Bir 10 Kasım sabahıydı. Trabzon Numune Hastahanesinde kontrolüm vardı. Muayene saati gelmişti. Ancak polikliniklerin kapıları henüz kapalıydı. Eski bir terzi dostum nerede bu adamlar diye bana sordu. Ben ise bugün 10 Kasım dedim. Unutmuş olduğu belliydi.
Nitekim dediğim gibiydi. Saat 9.05 de istisnasız tüm hastalar ayağa kalkıp hazırol vaziyetine geçtiler ve siren çalmaya başladı. Muayene için gelenler, çoluk çocuk herkes bir anda hazırol vaziyetine geçtiler. Bir anda herkesin ağzı kilitlendi. Nihayet siren kesintisiz çalmaya başladı. Hiç kimsede herhangi bir hareket yoktu. Sanki zaman durmuştu.

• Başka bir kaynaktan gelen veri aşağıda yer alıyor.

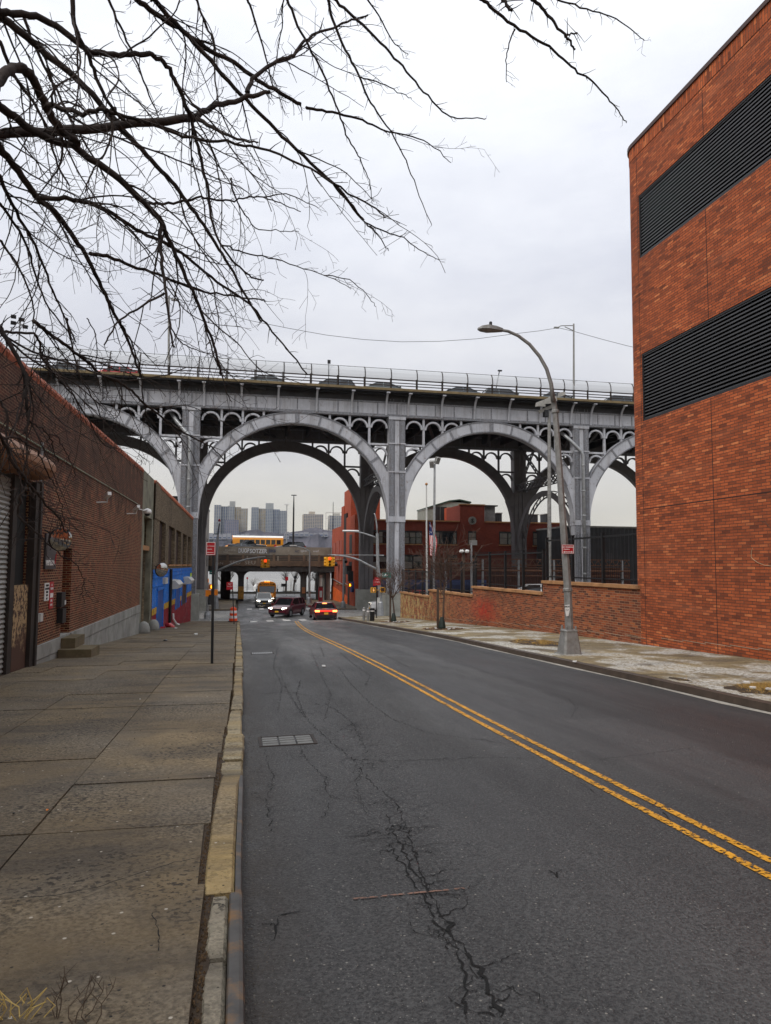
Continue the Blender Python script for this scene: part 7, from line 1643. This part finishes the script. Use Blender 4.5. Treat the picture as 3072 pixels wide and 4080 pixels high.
for T,h,lb,sd,sx_ in ((T1,4.9,'nearer young bare street tree staked on the right pavement',31,-.55),(T2,4.6,'farther young bare street tree staked near the viaduct pier',35,-.6)):
    z=zs(*T); baretree('young_tree',lb,T[0],T[1],z,h,sd,M('reddish_twig',(.09,.055,.04),.9) if sd==31 else bpy.data.materials['reddish_twig'],None,.7,4,.06,7,.44,rmin=.007)
    t=thing('tree_stake','dark wooden stake left of the '+('nearer' if sd==31 else 'farther')+' young tree','stake',(T[0]+sx_*.6,T[1],z)); b=MB(); b.bar((T[0]+sx_*.5,T[1]-.05,z-.1),(T[0]+sx_*.5,T[1]-.05,z+2.),.1); b.build('stake',m_wood,t); b=MB(); b.bar((T[0]+sx_*.5,T[1]-.04,z+1.5),(T[0],T[1],z+1.5),.03); b.build('tie',m_black,t)
    t=thing('water_bag','dark water bag slumped at the foot of the '+('nearer' if sd==31 else 'farther')+' young tree','bag',(T[0]-.1,T[1],z)); b=MB(); b.lathe((T[0]-.08,T[1]-.1,z),[(.17,0),(.19,.12),(.15,.35),(.11,.5),(.08,.6)],12); b.build('bag',m_bluefab if 0 else M('dark_green_bag',(.015,.025,.02),.5),t)
# litter on the pavements
lr=random.Random(3)
for i,(px,py) in enumerate(((700,2505),(660,2555),(780,2530),(558,2790),(2290,2640),(1290,2658),(188,3237),(55,3250))):
    f_=zr if px in (1113,1290) else zs; q=gnd(px,py,f_); t=thing('litter',['crumpled white paper scrap by the mural wall','flattened blue wrapper on the left pavement','pale paper strip near the far pavement joint','white bottle cap on the near pavement slab','crumpled white wrapper by the right kerb','white paper scrap on the road by the grate','small orange wrapper on the near left slab','dark scrap on the left pavement'][i],'litter',q); b=MB(); s_=(.012+.0022*q[1]) if i not in (3,6,7) else .011
    pts=[]
    for k in range(7): a=2*math.pi*k/7; pts.append((q[0]+s_*lr.uniform(.6,1.3)*math.cos(a),q[1]+s_*1.6*lr.uniform(.6,1.3)*math.sin(a)))
    P0=[(x,y,f_(x,y)+.018) for x,y in pts]; P1=[(x,y,f_(x,y)+.018+s_*lr.uniform(.2,.8)) for x,y in pts]; b.loft([P0,P1]); b.build('scrap',[m_white,m_carblue,m_white,m_white,m_white,m_white,m_sigor,m_trim][i],t)
# ---------------------------------------------------------------- big bare tree overhanging from the left
TX,TY=-1.8,2.55
tree=thing('bare_tree','large bare tree overhanging from the left, its dark twigs crossing the sky','tree',(TX,TY,zp(TY)))
FORK=(TX+.05,TY+.1,2.7)
b=MB(); b.tube([(TX,TY,zp(TY)-.1),(TX-.02,TY,.5),(TX+.04,TY+.05,1.6),FORK,(TX+.15,TY+.3,4.0),(TX+.3,TY+.5,6.6)],[.2,.155,.14,.135,.1,.06],12); b.build('trunk',m_bark,tree,smooth=True)
tr=random.Random(42)
za_=lambda x,y:(x*.92197,y*.92197)          # drawing scales of the surveyed views
zb2=lambda x,y:(1000+x*.9604,y*.9604)
zc2=lambda x,y:(x*.5402,1300+y*.5402)
zd2=lambda x,y:(x*.3953,1650+y*.3953)
ze2=lambda x,y:(x*.38416,2000+y*.38416)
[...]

Saat 9.20 doktorlar muayeneye acilen başladılar. Ben bir kenera çekildim ve düşünmeye başladım. Büyük insan, büyük lider buymuş. Ölümünün üzerinden tam 87 yıl geçmişti ancak o’na duyulan özlem ve saygıdan bir şey kaybolmamıştı. Aksine halkın hep birlikte hiçbir şey söylemeden kendiliğinden sıraya geçip hazırol vaziyeti almak başka nasıl izah edilebilirdi ki. Gururlandım, enerjim arttı, içimden böylesi aziz bir milletin bir neferi olmaktan tarifsiz bir haz duydum. Büyük olmak buydu. Büyük olmak konusunda ciltlerce kitap yazılsa o andaki duygularımı anlatamazdı.

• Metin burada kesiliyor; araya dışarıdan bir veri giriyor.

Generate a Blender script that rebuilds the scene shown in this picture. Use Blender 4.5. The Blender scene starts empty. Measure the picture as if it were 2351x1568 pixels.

Memleketin her taşı ve toprağında ondan birşeyler var. İnkar etsen de edilmiyor ki. Atatürk bu dağların arkasından yükselen güneş mi yoksa Mustafa Kemal miydi belli değildi. Kızaran ufuklardan kaldırıyor başını. Yeryüzüne can veren. Cana heyecan veren. Al yüzlü doğan güneş! O an duyduğum sevinci bastırmaya çalıştım, zorlandım ve Türk Milletinin ne kadar büyük olduğunu bir kez daha teyit etmenin gururunu yaşadım.
“Gidiyor, on yedi milyon takmış peşine
Gidiyor, göğsünü çepeçevre saran bayrakla
Gidiyor, izleri üstün birikmiş yaşlar
Gidiyor, yerde kılıçlarla eğilmiş başlar
Gidiyor, harbin o en korkulu aslan yelesi
Gidiyor, sulhun ufuklarda yanan meşalesi
Yine bir evir açacakmış gibi en başta O var
Hıçkıran seste o var, sessiz akan yaşta O var
…………… “
Başta Atatürk olmak üzere vatanın bağımsızlığında emeği geçmiş herkese tanrıdan rahmet diliyorum. Mekanları cennet olsun.